También exigió una habitación acorde con su rango.
La familia de Palo se alojó en el Palacio Real, donde Irene había metido a escondidas a sus cuatro perros. Todos observaron con asombro los cambios que había introducido Federica en el antaño destartalado edificio: obras de arte, tapices valiosos, lámparas de baccarat, iconos medievales… Un ejército de criados vestidos de escarlata satisfacían cualquier capricho de los huéspedes.
Se comentaba, de todas formas, que los reyes de Grecia, que eran tan espirituales que nunca le habían dado importancia a la comida, no habían previsto que sus invitados pudieran tener hambre, y estos debían introducir a escondidas algún bocadillo para picar entre horas, lo que resultaba bastante violento, ya que en las puertas de los aposentos hacían guardia los tsoliadas con sus exóticos atuendos.
La familia del novio estaba en el hotel de la Gran Bretaña; las tías de Juanito y sus primas escandalizaban al personal porque se paseaban en ropa interior por los pasillos con la excusa de que hacía mucho calor.
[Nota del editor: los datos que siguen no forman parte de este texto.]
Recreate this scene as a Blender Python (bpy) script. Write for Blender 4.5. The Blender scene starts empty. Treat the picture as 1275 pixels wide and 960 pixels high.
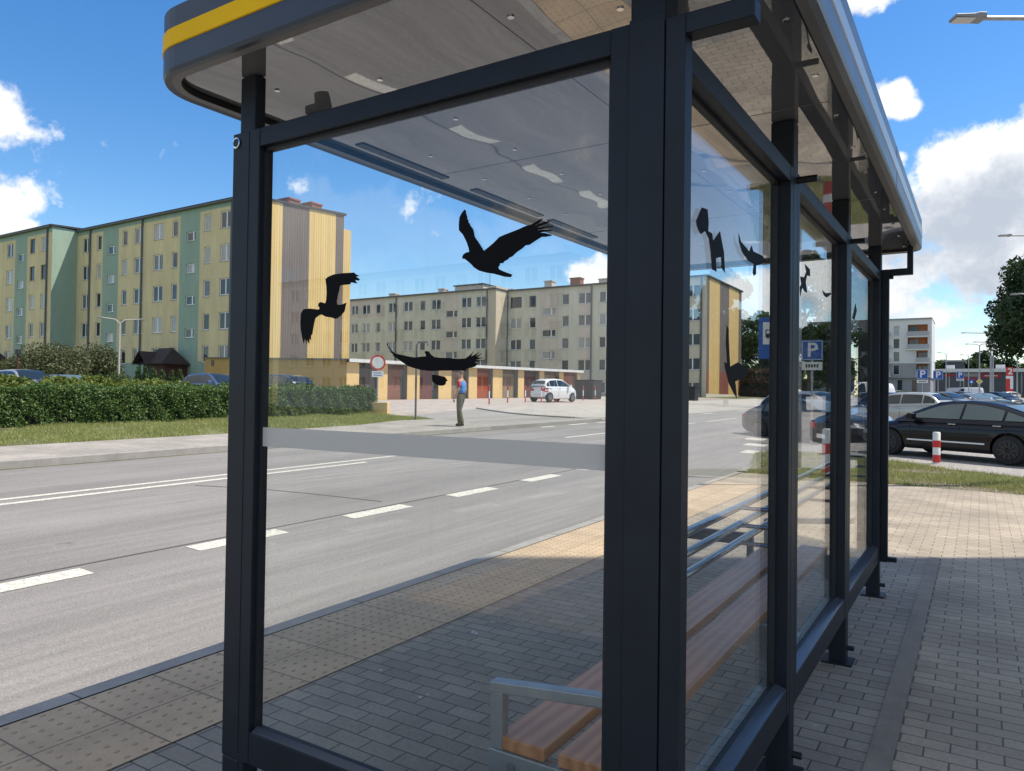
import bpy, bmesh, math, random
import numpy as np
from mathutils import Vector, Matrix, Euler
random.seed(7); rng = np.random.default_rng(7)
PI = math.pi
scene = bpy.context.scene
COL = scene.collection
G = 0.0139                      # the road climbs by about 1.4 %
XS = [-200, -34, -24, -19.5, -15.5, -13.101, -13.1, -10.2, -3.951, -3.95, 300]
RS = [.75, .75, .70, .55, .45, .36, .24, .17, -.12, 0, 0]
YMAX = 260.0
def gy(y): return G * min(y, YMAX)
def T(x, y): return gy(y) + float(np.interp(x, XS, RS))

# ---------------------------------------------------------------- camera
CF, CYAW, CPITCH, CROLL, CH = 915.6, .567, .015, .0138, 1.6
_cy, _sy = math.cos(CYAW), math.sin(CYAW)
_F = Vector((-_sy, _cy, 0)); _R = Vector((_cy, _sy, 0)); _U = Vector((0, 0, 1))
FW = _F * math.cos(CPITCH) + _U * math.sin(CPITCH)
_U2 = -_F * math.sin(CPITCH) + _U * math.cos(CPITCH)
RT = _R * math.cos(CROLL) + _U2 * math.sin(CROLL)
UP = -_R * math.sin(CROLL) + _U2 * math.cos(CROLL)
CAM = Vector((0, 0, CH))
def ray(px, py): return FW + RT * ((px - 637.5) / CF) + UP * ((480 - py) / CF)
def at(px, d, py=480):
    p = CAM + ray(px, py) * d
    return p.x, p.y
def onY(px, py, Y):
    r = ray(px, py); return CAM + r * (Y / r.y)
def onX(px, py, X):
    r = ray(px, py); return CAM + r * (X / r.x)
cam_d = bpy.data.cameras.new('camera'); cam = bpy.data.objects.new('camera', cam_d); COL.objects.link(cam)
cam_d.sensor_width = 36; cam_d.lens = 36 * CF / 1275; cam_d.clip_start = .02; cam_d.clip_end = 3000
m = Matrix((RT, UP, -FW)).transposed().to_4x4(); m.translation = CAM
cam.matrix_world = m; scene.camera = cam

# ---------------------------------------------------------------- materials
def mat(name, col, rough=.6, metal=0., var=0., vscale=6., bump=0., bscale=40., ior=None, stretch=None, island=0., spec=None):
    m = bpy.data.materials.new(name); m.use_nodes = True
    nt = m.node_tree; b = nt.nodes['Principled BSDF']
    b.inputs['Roughness'].default_value = rough; b.inputs['Metallic'].default_value = metal
    if ior: b.inputs['IOR'].default_value = ior
    if spec is not None: b.inputs['Specular IOR Level'].default_value = spec
    b.inputs['Base Color'].default_value = (*col, 1)
    src = None
    if var or bump:
        tc = nt.nodes.new('ShaderNodeTexCoord'); vec = tc.outputs['Object']
        if stretch:
            mp = nt.nodes.new('ShaderNodeMapping'); mp.inputs['Scale'].default_value = stretch
            nt.links.new(vec, mp.inputs['Vector']); vec = mp.outputs['Vector']
    if var:
        n = nt.nodes.new('ShaderNodeTexNoise'); n.inputs['Scale'].default_value = vscale; n.inputs['Detail'].default_value = 6
        n.inputs['Roughness'].default_value = .65
        nt.links.new(vec, n.inputs['Vector'])
        mr = nt.nodes.new('ShaderNodeMapRange'); mr.inputs[1].default_value = .3; mr.inputs[2].default_value = .7
        mr.inputs[3].default_value = 1 - var; mr.inputs[4].default_value = 1 + var
        nt.links.new(n.outputs['Fac'], mr.inputs[0]); src = mr.outputs[0]
    if island:
        g = nt.nodes.new('ShaderNodeNewGeometry')
        mr = nt.nodes.new('ShaderNodeMapRange'); mr.inputs[3].default_value = 1 - island; mr.inputs[4].default_value = 1 + island
        nt.links.new(g.outputs['Random Per Island'], mr.inputs[0])
        if src:
            mm = nt.nodes.new('ShaderNodeMath'); mm.operation = 'MULTIPLY'
            nt.links.new(src, mm.inputs[0]); nt.links.new(mr.outputs[0], mm.inputs[1]); src = mm.outputs[0]
        else: src = mr.outputs[0]
    if src:
        vm = nt.nodes.new('ShaderNodeVectorMath'); vm.operation = 'SCALE'
        vm.inputs[0].default_value = col; nt.links.new(src, vm.inputs['Scale'])
        nt.links.new(vm.outputs[0], b.inputs['Base Color'])
    if bump:
        n2 = nt.nodes.new('ShaderNodeTexNoise'); n2.inputs['Scale'].default_value = bscale; n2.inputs['Detail'].default_value = 4
        nt.links.new(vec, n2.inputs['Vector'])
        bp = nt.nodes.new('ShaderNodeBump'); bp.inputs['Strength'].default_value = bump; bp.inputs['Distance'].default_value = .02
        nt.links.new(n2.outputs['Fac'], bp.inputs['Height']); nt.links.new(bp.outputs[0], b.inputs['Normal'])
    return m
def paver(name, c1, c2, mortar, w=.2, h=.1, rot=0., rough=.8, ms=.006, bump=.5, stain=.18):
    m = bpy.data.materials.new(name); m.use_nodes = True
    nt = m.node_tree; N = nt.nodes; L = nt.links; b = N['Principled BSDF']
    tc = N.new('ShaderNodeTexCoord'); mp = N.new('ShaderNodeMapping'); mp.inputs['Rotation'].default_value[2] = rot
    L.new(tc.outputs['Object'], mp.inputs['Vector'])
    wn = N.new('ShaderNodeTexNoise'); wn.inputs['Scale'].default_value = 3; wn.inputs['Detail'].default_value = 2
    L.new(mp.outputs[0], wn.inputs['Vector'])
    wa = N.new('ShaderNodeVectorMath'); wa.operation = 'MULTIPLY_ADD'; wa.inputs[1].default_value = (.012, .012, 0)
    L.new(wn.outputs['Color'], wa.inputs[0]); L.new(mp.outputs[0], wa.inputs[2])
    br = N.new('ShaderNodeTexBrick'); br.inputs['Scale'].default_value = 1
    br.inputs['Brick Width'].default_value = w; br.inputs['Row Height'].default_value = h
    br.inputs['Mortar Size'].default_value = ms; br.inputs['Mortar Smooth'].default_value = .3
    br.inputs['Color1'].default_value = (*c1, 1); br.inputs['Color2'].default_value = (*c2, 1); br.inputs['Mortar'].default_value = (*mortar, 1)
    L.new(wa.outputs[0], br.inputs['Vector'])
    src = br.outputs['Color']
    for sc, lo, hi in ((1.3, 1 - stain, 1 + stain), (60., .88, 1.12)):
        n = N.new('ShaderNodeTexNoise'); n.inputs['Scale'].default_value = sc; n.inputs['Detail'].default_value = 6
        L.new(tc.outputs['Object'], n.inputs['Vector'])
        mr = N.new('ShaderNodeMapRange'); mr.inputs[1].default_value = .3; mr.inputs[2].default_value = .7; mr.inputs[3].default_value = lo; mr.inputs[4].default_value = hi
        L.new(n.outputs['Fac'], mr.inputs[0])
        vm = N.new('ShaderNodeVectorMath'); vm.operation = 'SCALE'; L.new(src, vm.inputs[0]); L.new(mr.outputs[0], vm.inputs['Scale']); src = vm.outputs[0]
    # pale droppings and gum spots
    n = N.new('ShaderNodeTexNoise'); n.inputs['Scale'].default_value = 9; n.inputs['Detail'].default_value = 3
    L.new(tc.outputs['Object'], n.inputs['Vector'])
    mr = N.new('ShaderNodeMapRange'); mr.inputs[1].default_value = .735; mr.inputs[2].default_value = .76
    L.new(n.outputs['Fac'], mr.inputs[0])
    mx = N.new('ShaderNodeMixRGB'); mx.inputs['Color2'].default_value = (.45, .44, .42, 1)
    L.new(mr.outputs[0], mx.inputs['Fac']); L.new(src, mx.inputs['Color1'])
    L.new(mx.outputs[0], b.inputs['Base Color']); b.inputs['Roughness'].default_value = rough
    bp = N.new('ShaderNodeBump'); bp.inputs['Strength'].default_value = bump; bp.inputs['Distance'].default_value = .006; bp.invert = True
    L.new(br.outputs['Fac'], bp.inputs['Height']); L.new(bp.outputs[0], b.inputs['Normal'])
    return m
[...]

Lo contaba una nieta de la tía Bee:
—Nosotras íbamos en combinación y los hombres en calzoncillos, descalzos para poder pisar la moqueta. —La moqueta, un lujo entonces desconocido en la atrasada España.
En el puerto de El Pireo estaban el buque insignia de la armada española, el Canarias, a bordo del cual había llegado el ministro de Marina, el almirante Abárzuza, en representación de Franco, y dos barcos comerciales, el Cabo San Vicente y el Villa de Madrid, que habían transportado aproximadamente cinco mil personas. Muchos barcos de recreo particulares, como los espectaculares yates de los navieros griegos a los que tanto debía Federica, los Niarchos, Goulandris, Eugenides, Onassis, Livanos, Embiricos, Kulukundis, Nomicos, y al lado el pequeño Saltillo, recién pintado, a bordo del cual había llegado don Juan. Sería la última travesía del Saltillo; a su regreso a Estoril don Juan lo cambiaría por el Giralda, obsequio de un grupo de monárquicos españoles.